With over 30 years of dam construction experience through Big Ditch, we understand how farms are built and how water is managed across a wide range of Australian agricultural systems. That knowledge underpins every recommendation we make.

Summary

Evaporation in agriculture occurs at multiple points — from storage dams to irrigation systems to the soil surface. In Australia’s hot, dry climate, these losses add up to a substantial fraction of total water used. Targeted interventions — particularly covering on-farm storage dams, optimising irrigation timing, and improving soil moisture retention — offer the highest return for farmers looking to stretch their water supply further.

Ready to Cut Your Farm’s Evaporation Losses?

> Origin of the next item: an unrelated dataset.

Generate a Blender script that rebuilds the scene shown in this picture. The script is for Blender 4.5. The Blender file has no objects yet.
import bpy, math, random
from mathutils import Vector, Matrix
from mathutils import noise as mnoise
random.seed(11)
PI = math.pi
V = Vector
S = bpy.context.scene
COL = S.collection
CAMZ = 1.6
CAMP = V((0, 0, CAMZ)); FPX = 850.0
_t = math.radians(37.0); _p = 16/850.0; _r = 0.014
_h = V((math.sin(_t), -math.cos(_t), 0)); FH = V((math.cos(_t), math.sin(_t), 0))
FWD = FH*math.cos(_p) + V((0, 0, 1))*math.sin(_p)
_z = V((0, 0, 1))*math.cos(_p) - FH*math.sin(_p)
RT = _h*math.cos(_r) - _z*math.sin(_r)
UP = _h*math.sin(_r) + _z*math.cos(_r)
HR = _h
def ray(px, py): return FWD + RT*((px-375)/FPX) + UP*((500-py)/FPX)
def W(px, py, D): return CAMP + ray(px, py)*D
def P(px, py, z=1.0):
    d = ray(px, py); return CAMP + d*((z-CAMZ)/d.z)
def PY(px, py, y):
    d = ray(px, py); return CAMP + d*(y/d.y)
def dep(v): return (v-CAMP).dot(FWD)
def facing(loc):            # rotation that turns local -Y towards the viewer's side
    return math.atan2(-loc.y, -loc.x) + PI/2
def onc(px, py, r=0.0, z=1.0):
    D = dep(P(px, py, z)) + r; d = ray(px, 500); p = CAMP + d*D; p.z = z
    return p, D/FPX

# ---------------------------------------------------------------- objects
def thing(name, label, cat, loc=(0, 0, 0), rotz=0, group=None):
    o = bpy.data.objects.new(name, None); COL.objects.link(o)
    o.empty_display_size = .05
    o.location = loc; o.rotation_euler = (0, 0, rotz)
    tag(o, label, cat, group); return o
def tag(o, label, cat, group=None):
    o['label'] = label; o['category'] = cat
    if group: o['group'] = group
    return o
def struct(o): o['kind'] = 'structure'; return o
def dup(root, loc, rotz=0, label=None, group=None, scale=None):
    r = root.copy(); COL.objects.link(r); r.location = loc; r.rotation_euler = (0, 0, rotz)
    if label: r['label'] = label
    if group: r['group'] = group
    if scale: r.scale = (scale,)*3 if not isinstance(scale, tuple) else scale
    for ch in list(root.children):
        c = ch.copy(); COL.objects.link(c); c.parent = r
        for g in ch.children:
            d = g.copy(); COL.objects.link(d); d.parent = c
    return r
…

EvapCo helps Australian agricultural properties reduce water loss from dams and open water storage. Backed by decades of on-the-ground experience, we offer practical, cost-effective solutions designed for Australian conditions.

Contact EvapCo today to discuss the right evaporation control strategy for your property.

Frequently Asked Questions

How much water is lost to evaporation in Australian agriculture?

Studies suggest that up to 40 to 50 percent of water used in broad-acre irrigation can be lost to evaporation before it reaches the crop root zone, depending on irrigation method, time of day, temperature, and wind speed. Overhead sprinkler systems in hot and windy conditions are the most susceptible to evaporative losses.

What irrigation method loses the least water to evaporation?

Subsurface drip irrigation loses the least water to evaporation because water is delivered directly to the root zone below the soil surface, eliminating surface evaporation almost entirely. Surface drip and micro-irrigation are also more efficient than overhead sprinkler systems.

Does evaporation from irrigation dams affect crop yields?

Yes. When on-farm storage dams lose significant volumes to evaporation, less water is available for irrigation when crops need it most — during summer peak demand. This can directly reduce yields or force farmers to purchase additional water at high market rates during drought periods.